Why preferred stock is central to Strive’s strategy

The use of perpetual preferred stock is a deliberate choice. Preferred shares sit above common equity but below debt in the capital stack. They typically carry a fixed or variable dividend but no maturity date, making them attractive to issuers who want long-term funding without the refinancing pressure of traditional bonds.

For Strive, SATA preferreds offer multiple benefits:

– The 12.25% starting dividend compensates investors for taking on risk while preserving flexibility for Strive, since the rate can adjust over time.
– The perpetual structure avoids a hard repayment date, which is critical when underlying assets are volatile and long-term in nature.
– The call feature at $110 per share allows Strive to retire these shares if its cost of capital declines or if it wants to simplify its structure in the future.

By replacing some of Semler’s convertible debt and external borrowing with SATA preferreds, Strive is attempting to trade shorter-term, possibly more restrictive obligations for a type of capital more aligned with its long-horizon Bitcoin thesis.

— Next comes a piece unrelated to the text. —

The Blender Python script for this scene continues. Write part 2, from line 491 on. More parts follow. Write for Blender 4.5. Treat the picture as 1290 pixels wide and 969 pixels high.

Implications for investors and the broader market

For investors considering exposure to Strive, the new preferred stock presents a clear proposition: a high initial yield with a risk profile tied closely to both the company’s financial health and Bitcoin’s performance. While preferred shareholders stand ahead of common equity in a liquidation, they remain subordinated to senior debt and are exposed to any deterioration in the value of the firm’s assets.

At the sector level, Strive’s continued expansion underscores that institutional interest in Bitcoin as a treasury asset has not disappeared, even amid warnings about potential shakeouts in 2026. The company is effectively betting that scale, structured capital, and a tight focus on BTC — as opposed to a wide range of altcoins — will give it an edge in surviving any industry consolidation.

As more firms pursue similar strategies, the key differentiators are likely to be balance sheet discipline, access to capital markets, and the ability to generate returns beyond simple “buy and hold.” Strive’s planned $150 million SATA raise, combined with its Semler acquisition and earlier multi-hundred-million-dollar programs, signals that it intends to be one of the larger, more visible players in this evolving corner of the market.